**WHAT TO WORK ON**
Repeat the material verbatim. Images are excluded from the copy.

::::::

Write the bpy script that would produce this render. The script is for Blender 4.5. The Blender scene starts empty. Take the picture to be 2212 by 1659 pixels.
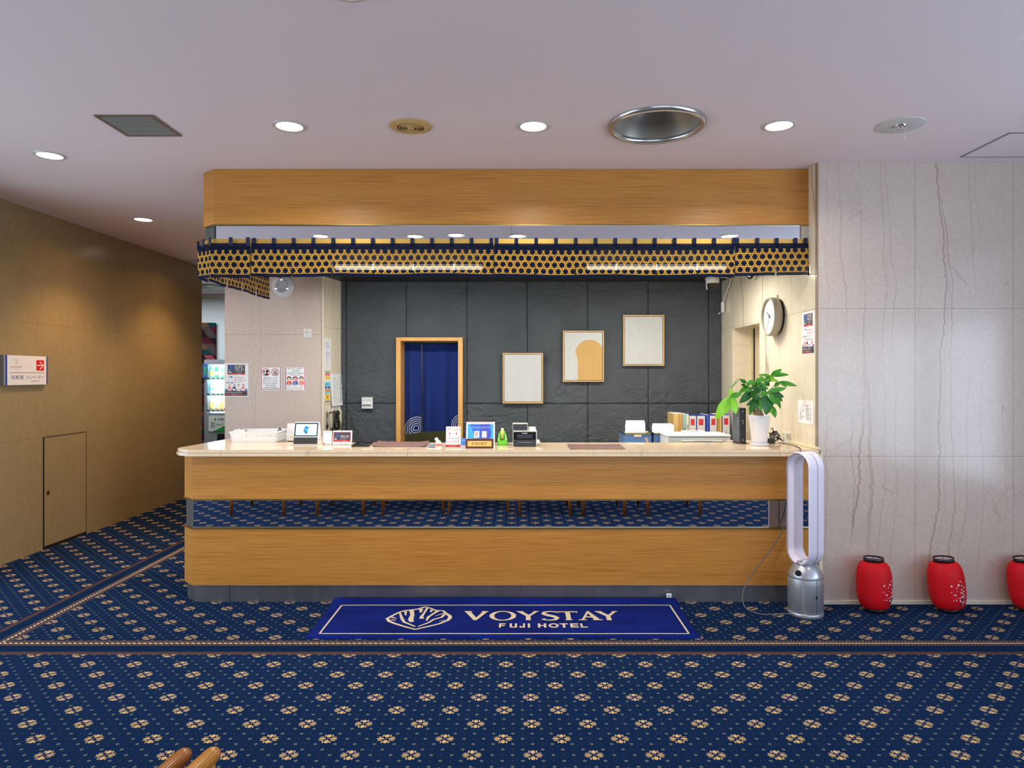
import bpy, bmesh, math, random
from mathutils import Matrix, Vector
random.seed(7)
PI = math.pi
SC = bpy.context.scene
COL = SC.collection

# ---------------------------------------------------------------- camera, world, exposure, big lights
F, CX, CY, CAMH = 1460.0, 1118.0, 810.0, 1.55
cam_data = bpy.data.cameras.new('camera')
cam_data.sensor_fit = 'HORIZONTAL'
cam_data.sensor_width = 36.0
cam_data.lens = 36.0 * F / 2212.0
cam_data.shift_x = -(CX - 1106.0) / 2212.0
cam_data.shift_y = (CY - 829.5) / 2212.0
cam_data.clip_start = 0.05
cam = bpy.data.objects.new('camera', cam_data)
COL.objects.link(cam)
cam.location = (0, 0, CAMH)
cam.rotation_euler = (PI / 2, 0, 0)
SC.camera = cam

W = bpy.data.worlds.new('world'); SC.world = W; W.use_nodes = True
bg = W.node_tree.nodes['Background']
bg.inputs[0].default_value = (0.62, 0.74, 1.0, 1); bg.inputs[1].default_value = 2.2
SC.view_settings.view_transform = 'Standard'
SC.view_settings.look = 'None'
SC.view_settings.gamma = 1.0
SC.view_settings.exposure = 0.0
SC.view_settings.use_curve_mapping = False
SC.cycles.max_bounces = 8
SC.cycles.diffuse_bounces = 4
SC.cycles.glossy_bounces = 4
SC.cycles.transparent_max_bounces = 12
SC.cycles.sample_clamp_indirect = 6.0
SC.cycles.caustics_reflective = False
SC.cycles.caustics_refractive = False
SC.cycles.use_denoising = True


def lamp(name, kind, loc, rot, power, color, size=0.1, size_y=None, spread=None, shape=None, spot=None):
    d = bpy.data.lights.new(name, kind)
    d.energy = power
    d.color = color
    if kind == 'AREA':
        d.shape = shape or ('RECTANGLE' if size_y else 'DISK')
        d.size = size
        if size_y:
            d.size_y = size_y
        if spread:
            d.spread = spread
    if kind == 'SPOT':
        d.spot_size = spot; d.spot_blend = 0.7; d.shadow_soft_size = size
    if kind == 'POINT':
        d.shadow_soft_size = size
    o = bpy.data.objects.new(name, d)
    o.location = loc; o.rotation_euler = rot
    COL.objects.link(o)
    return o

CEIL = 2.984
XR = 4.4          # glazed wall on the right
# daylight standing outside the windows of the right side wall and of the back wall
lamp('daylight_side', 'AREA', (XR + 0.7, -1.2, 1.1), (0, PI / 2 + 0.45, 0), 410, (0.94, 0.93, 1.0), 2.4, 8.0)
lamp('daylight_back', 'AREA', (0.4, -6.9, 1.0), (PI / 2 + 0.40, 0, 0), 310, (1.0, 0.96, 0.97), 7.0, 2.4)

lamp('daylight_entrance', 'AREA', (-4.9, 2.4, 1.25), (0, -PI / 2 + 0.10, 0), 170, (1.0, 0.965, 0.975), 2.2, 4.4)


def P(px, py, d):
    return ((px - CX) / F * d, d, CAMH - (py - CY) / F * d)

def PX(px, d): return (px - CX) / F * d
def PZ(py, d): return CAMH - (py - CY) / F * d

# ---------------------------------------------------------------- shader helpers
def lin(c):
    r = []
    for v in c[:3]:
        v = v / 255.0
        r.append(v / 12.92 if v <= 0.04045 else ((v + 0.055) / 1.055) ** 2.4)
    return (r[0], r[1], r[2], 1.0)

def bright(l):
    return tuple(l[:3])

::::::

**EXERCISE RESULT**
Write the bpy script that would produce this render. The script is for Blender 4.5. The Blender scene starts empty. Take the picture to be 2212 by 1659 pixels.
import bpy, bmesh, math, random
from mathutils import Matrix, Vector
random.seed(7)
PI = math.pi
SC = bpy.context.scene
COL = SC.collection

# ---------------------------------------------------------------- camera, world, exposure, big lights
F, CX, CY, CAMH = 1460.0, 1118.0, 810.0, 1.55
cam_data = bpy.data.cameras.new('camera')
cam_data.sensor_fit = 'HORIZONTAL'
cam_data.sensor_width = 36.0
cam_data.lens = 36.0 * F / 2212.0
cam_data.shift_x = -(CX - 1106.0) / 2212.0
cam_data.shift_y = (CY - 829.5) / 2212.0
cam_data.clip_start = 0.05
cam = bpy.data.objects.new('camera', cam_data)
COL.objects.link(cam)
cam.location = (0, 0, CAMH)
cam.rotation_euler = (PI / 2, 0, 0)
SC.camera = cam

W = bpy.data.worlds.new('world'); SC.world = W; W.use_nodes = True
bg = W.node_tree.nodes['Background']
bg.inputs[0].default_value = (0.62, 0.74, 1.0, 1); bg.inputs[1].default_value = 2.2
SC.view_settings.view_transform = 'Standard'
SC.view_settings.look = 'None'
SC.view_settings.gamma = 1.0
SC.view_settings.exposure = 0.0
SC.view_settings.use_curve_mapping = False
SC.cycles.max_bounces = 8
SC.cycles.diffuse_bounces = 4
SC.cycles.glossy_bounces = 4
SC.cycles.transparent_max_bounces = 12
SC.cycles.sample_clamp_indirect = 6.0
SC.cycles.caustics_reflective = False
SC.cycles.caustics_refractive = False
SC.cycles.use_denoising = True


def lamp(name, kind, loc, rot, power, color, size=0.1, size_y=None, spread=None, shape=None, spot=None):
    d = bpy.data.lights.new(name, kind)
    d.energy = power
    d.color = color
    if kind == 'AREA':
        d.shape = shape or ('RECTANGLE' if size_y else 'DISK')
        d.size = size
        if size_y:
            d.size_y = size_y
        if spread:
            d.spread = spread
    if kind == 'SPOT':
        d.spot_size = spot; d.spot_blend = 0.7; d.shadow_soft_size = size
    if kind == 'POINT':
        d.shadow_soft_size = size
    o = bpy.data.objects.new(name, d)
    o.location = loc; o.rotation_euler = rot
    COL.objects.link(o)
    return o

CEIL = 2.984
XR = 4.4          # glazed wall on the right
# daylight standing outside the windows of the right side wall and of the back wall
lamp('daylight_side', 'AREA', (XR + 0.7, -1.2, 1.1), (0, PI / 2 + 0.45, 0), 410, (0.94, 0.93, 1.0), 2.4, 8.0)
lamp('daylight_back', 'AREA', (0.4, -6.9, 1.0), (PI / 2 + 0.40, 0, 0), 310, (1.0, 0.96, 0.97), 7.0, 2.4)

lamp('daylight_entrance', 'AREA', (-4.9, 2.4, 1.25), (0, -PI / 2 + 0.10, 0), 170, (1.0, 0.965, 0.975), 2.2, 4.4)


def P(px, py, d):
    return ((px - CX) / F * d, d, CAMH - (py - CY) / F * d)

def PX(px, d): return (px - CX) / F * d
def PZ(py, d): return CAMH - (py - CY) / F * d

# ---------------------------------------------------------------- shader helpers
def lin(c):
    r = []
    for v in c[:3]:
        v = v / 255.0
        r.append(v / 12.92 if v <= 0.04045 else ((v + 0.055) / 1.055) ** 2.4)
    return (r[0], r[1], r[2], 1.0)

def bright(l):
    return tuple(l[:3])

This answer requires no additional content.